Serbian war crimes prosecutor Vladimir Vukcevic has two bottles of Australian wine in a glass case in his office - one has a photo of Ratko Mladic stuck on it and the other Radovan Karadzic.
Former international prosecutor Carla del Ponte gave them to him to celebrate when both of the notorious Bosnian Serb leaders are detained, Vukcevic said.
But even with Karadzic in detention and his trial due to start today, the bottle of 2005 cabernet sauvignon is still not open. “I am waiting for her” to drink it together, Vukcevic said. And Vukcevic says he will not fully celebrate until Mladic, the Bosnian Serb military chief during the 1992-95 war that left 100,000 dead, has been caught.
The 59-year-old prosecutor, a thin grey-haired man with bright blue eyes, was appointed in 2006 to head the team hunting fugitives for the International Criminal Tribunal (ICTY) for former Yugoslavia.
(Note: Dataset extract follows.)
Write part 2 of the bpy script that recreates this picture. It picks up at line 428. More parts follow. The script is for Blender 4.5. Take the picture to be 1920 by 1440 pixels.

He was already well respected for his action against war criminals in Serbia.
“The arrest of Radovan Karadzic was a historic event like Mladic’s would be,” he said.
“I had hoped to arrest Karadzic some day, but I have to admit I was more focused on Mladic, so this was a surprise, a complete turnabout,” he added of the detention of Karadzic in July last year.
Karadzic, who was Bosnian-Serb president, and Mladic are notorious for their alleged roles overseeing the 44-month siege of Sarajevo that left 10,000 people dead and the July 1995 massacre of about 8,000 Muslim men and boys at Srebrenica.
Vukcevic said he was informed by intelligence services about “a suspicious eccentric individual, a healer, who might be Radovan Karadzic” a month before the arrest.
“It sounded unbelievable. Then it was confirmed. I couldn’t believe it. I told nobody, absolutely nobody,” he said.
Karadzic had been on the run for 13 years and had apparently lived in the Serbian capital for much of that time under the alias of Dragan Dabic, posing as an alternative healer. A thick grey beard hid his face.
The arrest was a surprise even for ICTY officials, Vukcevic said.
Chief prosecutor Serge Brammertz, and his predecessor Del Ponte, have persistently claimed that Mladic is hiding in Serbia but all believed that Karadzic “vanished into a thin air”.
The prosecutor insisted that bringing Mladic to justice remains the top priority of his team.
“We are really in a rush to track him down and complete this job,” he said, while insisting that Mladic’s arrest would be “no more spectacular than Karadzic’s”.
Vukcevic has often predicted that Mladic would be arrested by the end of 2009 as “all services and forces are focused” on the case.
Bringing Mladic to justice is a key condition for Serbia’s further integration into the European Union. But Vukcevic says it is even more important for justice itself.
“More than 100,000 died (in the Balkan wars). Families of those people expect justice,” he added.